A la puerta del preuniversitario un muchacho de camisa apretada en los bíceps se le abalanza para darle un beso sin imposturas, como se acaricia a los padres, y sobreviene luego el abrazo estremecedor. No me hicieron falta más respuestas, parados allí, en el umbral de la escuela, lo único que lamenté es no poder escuchar jamás ninguna de sus clases.

Dayamis Sotolongo

Texto de Dayamis Sotolongo
Premio Nacional de Periodismo Juan Gualberto Gómez por la obra del año (2019). Máster en Ciencias de la Comunicación. Especializada en temas sociales.

15 comentarios

  1. pedro J. Toboso

    Al hacer la lectura del artículo, reflexiono que vale la pena seguir en esta trinchera, que aunque con menos años que el camarada, ya son 38 años los que llevo, este compañero ha de verse por todos los lectores y por queines lo concen como un ejemplo a seguir y un paradigma del sector educacional, es una lástima que no siempre se le haga en el dia dia este reconocimiento a los maestros, no me refiero a la prensa, pero los verdaderos maestros sabemos que el pais no está en condiciones de hacer aumento de salario, pero si exigimos que la comunidad no nos compare con aquellos que están desmotivados y dan malos ejemplos, para que se respeten mas los que en las aulas hacen lo mismo que Argilio Meneses Meneses.

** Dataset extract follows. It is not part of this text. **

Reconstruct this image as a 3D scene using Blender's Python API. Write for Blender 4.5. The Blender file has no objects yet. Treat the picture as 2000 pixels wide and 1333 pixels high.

  2. Al fin pude leer lo que con tanta sensibilidad y cariño han dicho sobre mí después de leer el artículo de la periodista que hizo referencia a mi persona en el Escambray. Siento un agradecimiento sin límites por lo hermoso de su artículo y por todo lo que han expresado acerca de este hombre que no solo ama el magisterio sino a todas las personas que como ustedes saben sentir y amar a los demás como lo han evidenciado en las palabras maravillosas que me han dedicado. Sepan que siempre seré fiel a todas las cosas justas y buenas del mundo; piensen entonces, que seré fiel al magisterio.
    Gracias.

  3. José Rafael Pérez Santos

    Aunque no soy su hijo legitimo, como son Ihosvanny y Ihoslandin, mi hermano Fernando y Yo nos consideramos sus hijos y sé que el también nos quiere como Padre, se también que siente un gran respeto y admiración por Iraida y Javier, nuestros padres que están ausentes- presentes. Tuve la felicidad de ser su vecino durante gran parte de mi vida y cuando pensé que el maestro, como todos los pobladores de La Sierpe lo identifican, no sería mi instructor, la vida me premio y me dio clases en la Carrera de Licenciatura en Educación. Dije instructor porque Educador fue, es y será; junto a la MAESTRA Ana toda su vida. Me alegra mucho este reconocimiento, porque se también que para él es más importante que todo lo material que le puedan dar. MUCHAS FELICIDADES, para quien considero sin ninguna duda el mejor maestro que conozco.